I'll counter your perspective with an anecdote about the perspective I first entered the game through. I didn't really care about versmilitude when I first picked up the rules. I just wanted to find something that was cool to play as for when I got a chance to join a group. I didn't know every spell in the PHB, I didn't even possess a PHB! All I knew was that wizards required high INT. You know what I saw? The Mountain Dwarf. It's key ability was that it could wear armour. Armour, something wizards lacked proficiency in.
Yes, I thought. I can be a dwarf wizard and wear armour. That sounds so cool. If I pick up the criminal background, I can also get thieves' tools. That would allow me to do most things competently.

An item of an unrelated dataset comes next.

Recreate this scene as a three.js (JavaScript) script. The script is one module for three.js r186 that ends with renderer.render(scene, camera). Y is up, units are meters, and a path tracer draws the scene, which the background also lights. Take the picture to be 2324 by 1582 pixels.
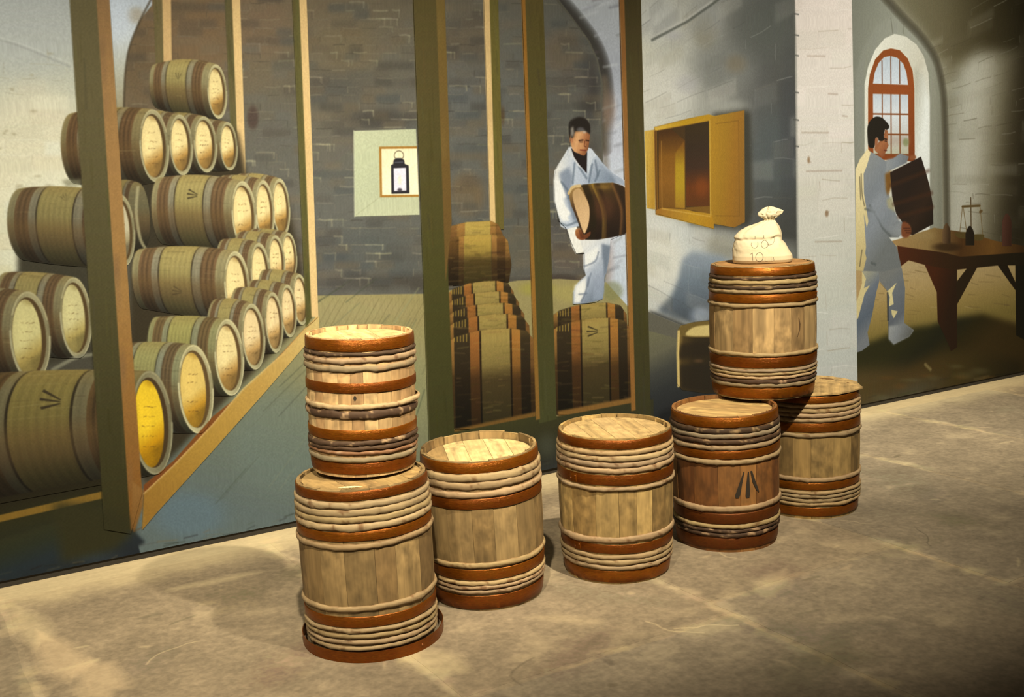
import * as THREE from 'three';
import { mergeVertices, mergeGeometries, toCreasedNormals } from 'three/addons/utils/BufferGeometryUtils.js';
import { RoundedBoxGeometry } from 'three/addons/geometries/RoundedBoxGeometry.js';
import { createNoise3D } from 'simplex-noise';

// ---------------------------------------------------------------- camera, lamps' numbers, exposure
const scene = new THREE.Scene();
scene.background = new THREE.Color(0x000000);
const camera = new THREE.PerspectiveCamera(2 * Math.atan(791 / 2500) * 180 / Math.PI, 2324 / 1582, 0.05, 60);
camera.position.set(0, 1.441, 0);
camera.rotation.set(-0.15736, 0, -0.04328);
scene.add(camera);
const renderer = new THREE.WebGLRenderer({ antialias: true });
renderer.toneMapping = THREE.LinearToneMapping;
renderer.toneMappingExposure = 1.0;
renderer.shadowMap.enabled = true;

const LAMP = new THREE.Color().setRGB(1, 0.84, 0.55);       // warm halogen
// the gallery's long wall: u runs along it, d away from it, both in metres
const WALL_O = new THREE.Vector3(-2.6, 0, -3.5129), WALL_TURN = Math.asin(0.51178667);
const wallD = new THREE.Vector3(0.85911257, 0, -0.51178667), wallN = new THREE.Vector3(0.51178667, 0, 0.85911257);
const at = (u, v, d) => WALL_O.clone().addScaledVector(wallD, u).addScaledVector(wallN, d).setY(v);
// track lamps: u, d, aim u, aim v, aim d, candela, half angle
const LAMPS = [
  [-0.35, 3.1, 0.75, 0.85, 0.0, 42, 0.62],
  [0.95, 3.1, 1.5, 0.7, 0.35, 58, 0.64],
  [2.5, 3.1, 3.1, 0.7, 0.45, 70, 0.7],
  [5.5, 3.1, 5.5, 1.0, 0.0, 96, 0.66],
];
const LAMP_H = 3.1;

// ---------------------------------------------------------------- helpers
let seed = 7;
const rnd = () => { seed = (seed * 1664525 + 1013904223) >>> 0; return seed / 4294967296; };
const reseed = (s) => { seed = s >>> 0; rnd(); rnd(); };
const rr = (a, b) => a + (b - a) * rnd();
const noise3 = createNoise3D((() => { let s = 99; return () => { s = (s * 1103515245 + 12345) & 0x7fffffff; return s / 0x7fffffff; }; })());
const fbm = (x, y, z, o = 4) => { let a = 0.5, f = 1, s = 0; for (let i = 0; i < o; i++) { s += a * noise3(x * f, y * f, z * f); a *= 0.5; f *= 2.03; } return s; };
const sstep = (a, b, x) => { const t = Math.min(1, Math.max(0, (x - a) / (b - a))); return t * t * (3 - 2 * t); };
const taken = {};
function numbered(n) { const k = taken[n] = (taken[n] ?? -1) + 1; return k ? `${n}_${String(k).padStart(3, '0')}` : n; }
function mesh(name, geo, mat, parent) {
  const m = new THREE.Mesh(geo, mat); m.name = numbered(name); m.castShadow = m.receiveShadow = true; (parent || scene).add(m); return m;
}
function thing(name, label, category, group) {
  const o = new THREE.Group(); o.name = numbered(name); o.userData = { label, category }; if (group) o.userData.group = group; scene.add(o); return o;
}
function struct(name, geo, mat) { const m = mesh(name, geo, mat); m.userData.kind = 'structure'; return m; }
const std = (c, rough, metal = 0, extra = {}) => new THREE.MeshStandardMaterial({ color: c, roughness: rough, metalness: metal, ...extra });
const lin = (r, g, b) => new THREE.Color().setRGB(r, g, b);
function dataTex(w, h, fn, srgb = true) {
  const d = new Uint8Array(w * h * 4);
  for (let y = 0; y < h; y++) for (let x = 0; x < w; x++) {
    const c = fn(x / w, y / h), i = (y * w + x) * 4;
    if (typeof c === 'number') d[i] = d[i + 1] = d[i + 2] = Math.max(0, Math.min(255, c * 255));
    else for (let k = 0; k < 3; k++) d[i + k] = Math.max(0, Math.min(255, c[k] * 255));
    d[i + 3] = 255;
  }
  const t = new THREE.DataTexture(d, w, h); t.magFilter = THREE.LinearFilter; t.minFilter = THREE.LinearMipmapLinearFilter; t.generateMipmaps = true;
  t.wrapS = t.wrapT = THREE.RepeatWrapping; if (srgb) t.colorSpace = THREE.SRGBColorSpace; t.needsUpdate = true; return t;
}
// periodic noise on the unit square
const pn = (x, y, fx, fy, z, o = 3) => { const a = x * 2 * Math.PI, b = y * 2 * Math.PI; return fbm(Math.cos(a) * fx + z, Math.sin(a) * fx, Math.cos(b) * fy + Math.sin(b) * fy * 1.7, o); };
// pixels of a finished canvas as a texture, first row at the bottom
function canvasData(d, w, h) {
  const o = new Uint8Array(w * h * 4); for (let y = 0; y < h; y++) o.set(d.subarray((h - 1 - y) * w * 4, (h - y) * w * 4), y * w * 4);
  const t = new THREE.DataTexture(o, w, h); t.magFilter = THREE.LinearFilter; t.minFilter = THREE.LinearMipmapLinearFilter; t.generateMipmaps = true; t.anisotropy = 8; t.colorSpace = THREE.SRGBColorSpace; t.needsUpdate = true; return t;
}
// ---------------------------------------------------------------- the mural: one flat painting on canvas panels
// Its drawing was measured on the photograph; this turns a measured point into metres on the painting (u along the wall, v up).
const mu = (x, y) => {
  const w = 1 - 1.8397058e-4 * x - 3.997394e-5 * y;
  return [(0.99745957 + 1.24227165e-3 * x - 1.9889303e-4 * y) / w, (2.11789362 - 3.3123366e-4 * x - 1.58408502e-3 * y) / w];
};
const MURAL_V0 = 0.029, MURAL_V1 = 2.66;
const SHEETS = [{ u0: 0.3, u1: 3.845 }, { u0: 3.845, u1: 7.3 }];      // two canvas lengths that meet beside a painted post
const CW = 2048, CH = 1600;
class Painter {
  constructor(s) {
    this.s = s; this.cv = document.createElement('canvas'); this.cv.width = CW; this.cv.height = CH; this.c = this.cv.getContext('2d');
  }
  m(x, y) { const [u, v] = mu(x, y); return [(u - this.s.u0) / (this.s.u1 - this.s.u0) * CW, (1 - (v - MURAL_V0) / (MURAL_V1 - MURAL_V0)) * CH]; }
  k(x, y) { const a = this.m(x, y), b = this.m(x + 6, y + 6); return Math.hypot(b[0] - a[0], b[1] - a[1]) / 8.485; }
  path(pts, smooth) {
    const c = this.c, q = (smooth ? spline(pts) : pts).map((p) => this.m(p[0], p[1]));
    c.beginPath(); q.forEach((p, i) => (i ? c.lineTo(p[0], p[1]) : c.moveTo(p[0], p[1]))); c.closePath();
  }
  fill(f) { return Array.isArray(f) ? (f.length <= 4 ? css(f) : this.lg(...f)) : f; }
  lg(x0, y0, x1, y1, ...stops) {
    const a = this.m(x0, y0), b = this.m(x1, y1), g = this.c.createLinearGradient(a[0], a[1], b[0], b[1]);
    stops.forEach((s, i) => (typeof s[0] === 'object' ? g.addColorStop(s[1], css(s[0])) : g.addColorStop(i / (stops.length - 1), css(s)))); return g;
  }
  paintOf(f) { return typeof f === 'function' ? f(this) : Array.isArray(f) && typeof f[0] === 'number' && f.length <= 4 ? css(f) : this.fill(f); }
  poly(pts, f, o = {}) {
    const c = this.c, r = (o.blur || 0) * this.k(pts[0][0], pts[0][1]); c.save();
    if (o.alpha != null) c.globalAlpha = o.alpha;
    if (r > 1.4) {                                                  // soft edge: drawn small on a scratch canvas, then laid down
      const q = (o.smooth ? spline(pts) : pts).map((p) => this.m(p[0], p[1])), M = r * 2.6, x0 = Math.max(0, Math.min(...q.map((p) => p[0])) - M), y0 = Math.max(0, Math.min(...q.map((p) => p[1])) - M), x1 = Math.min(CW, Math.max(...q.map((p) => p[0])) + M), y1 = Math.min(CH, Math.max(...q.map((p) => p[1])) + M);
      if (x1 - x0 > 1 && y1 - y0 > 1) {
        const z = Math.min(1, 2.4 / r), w = Math.ceil((x1 - x0) * z) + 1, h = Math.ceil((y1 - y0) * z) + 1, cv = document.createElement('canvas'), g = cv.getContext('2d'); cv.width = w; cv.height = h;
        g.filter = `blur(${(r * z).toFixed(2)}px)`; g.setTransform(z, 0, 0, z, -x0 * z, -y0 * z);
        const keep = this.c; this.c = g; this.path(pts, o.smooth); g.fillStyle = this.paintOf(f); g.fill(); this.c = keep;
        c.drawImage(cv, x0, y0, w / z, h / z);
      }
    } else { this.path(pts, o.smooth); c.fillStyle = this.paintOf(f); c.fill(); }
    c.restore();
  }
  line(pts, w, col, o = {}) {
    const c = this.c, k = this.k(pts[0][0], pts[0][1]), q = (o.smooth ? spline(pts, false) : pts).map((p) => this.m(p[0], p[1])); c.save();
    c.lineCap = o.cap || 'round'; c.lineJoin = 'round'; c.strokeStyle = css(col);
    c.beginPath(); q.forEach((p, i) => (i ? c.lineTo(p[0], p[1]) : c.moveTo(p[0], p[1])));
    const a = o.alpha ?? 1, bl = o.blur || 0, n = bl > 1.1 ? Math.min(7, 2 + Math.ceil(bl)) : 1;
    for (let i = 0; i < n; i++) { c.globalAlpha = n === 1 ? a : 1 - (1 - a) ** (1 / n * 1.15); c.lineWidth = Math.max(0.4, (w + (n === 1 ? 0 : bl * 2.2 * (1 - 2 * (i + 0.5) / n))) * k); c.stroke(); }
    c.restore();
  }
  spot(x, y, rx, ry, col, alpha, blur) {                            // a soft dab
    const b = blur ?? Math.min(rx, ry) * 0.5, c = this.c, o = this.m(x, y), e = this.m(x + rx + b * 0.9, y), v = this.m(x, y + ry + b * 0.9); c.save();
    c.transform(e[0] - o[0], e[1] - o[1], v[0] - o[0], v[1] - o[1], o[0], o[1]); c.globalAlpha = alpha;
    const g = c.createRadialGradient(0, 0, 0, 0, 0, 1), s = Math.max(0, 1 - 1.9 * b / (Math.min(rx, ry) + b * 0.9)); g.addColorStop(0, css(col)); g.addColorStop(s, css(col)); for (let i = 1; i <= 5; i++) { const t = i / 5; g.addColorStop(s + (1 - s) * t, css([col[0], col[1], col[2], 1 - t * t * (3 - 2 * t)])); }
    c.fillStyle = g; c.fillRect(-1, -1, 2, 2); c.restore();
  }
  clip(pts, fn, smooth) { const c = this.c; c.save(); this.path(pts, smooth); c.clip(); fn(); c.restore(); }
}
const css = (c) => (typeof c === 'string' ? c : `rgba(${c[0] | 0},${c[1] | 0},${c[2] | 0},${c[3] ?? 1})`);
const mul = (c, k, add = 0) => [Math.min(255, c[0] * k + add), Math.min(255, c[1] * k + add), Math.min(255, c[2] * k + add)];
const mixc = (a, b, t) => [a[0] + (b[0] - a[0]) * t, a[1] + (b[1] - a[1]) * t, a[2] + (b[2] - a[2]) * t];
const oval = (x, y, rx, ry, k = 0, n = 36) => Array.from({ length: n }, (_, i) => { const t = i / n * 2 * Math.PI; return [x + rx * Math.cos(t) + k * ry * Math.sin(t), y + ry * Math.sin(t)]; });
function spline(p, closed = true, n = 6) {
  const o = [], L = p.length, g = (i) => (closed ? p[(i + L) % L] : p[Math.max(0, Math.min(L - 1, i))]);
  for (let i = 0; i < (closed ? L : L - 1); i++) for (let j = 0; j < n; j++) {
    const t = j / n, a = g(i - 1), b = g(i), c = g(i + 1), d = g(i + 2);
    o.push([0, 1].map((k) => 0.5 * (2 * b[k] + (c[k] - a[k]) * t + (2 * a[k] - 5 * b[k] + 4 * c[k] - d[k]) * t * t + (3 * b[k] - a[k] - 3 * c[k] + d[k]) * t * t * t)));
  }
  if (!closed) o.push(p[L - 1]); return o;
}
function hull(pts) {
  const s = [...pts].sort((a, b) => a[0] - b[0] || a[1] - b[1]), cr = (o, a, b) => (a[0] - o[0]) * (b[1] - o[1]) - (a[1] - o[1]) * (b[0] - o[0]);
  const half = (l) => { const h = []; for (const q of l) { while (h.length > 1 && cr(h[h.length - 2], h[h.length - 1], q) <= 0) h.pop(); h.push(q); } h.pop(); return h; };
  return [...half(s), ...half(s.reverse())];
}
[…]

I didn't care that it lacked an INT bonus, but I would've scrapped the idea immediately if it had an arbitrary INT penalty or limits on how much of a wizard it could be. What good is an oddball idea if you were just going to be punished for it? But it didn't have any of those, and I was so happy to play a Mountain Dwarf Wizard for my first character. Of course, this was right before the Elemental Evil season, and the group I was in immediately showed itself to be slightly creepy, so I never got to play Urist McLightningfist for more than a handful of sessions, but it was fun.
That's the angle I'm coming from. I want people to be encouraged to do strange things, and not penalized for it, because that's how I got my start in the game, was with an oddball idea. Versmilitude comes second to fun.
EDIT: Besides, Halflings and gnomes aren't significantly larger than kobolds, but they don't get an STR penalty.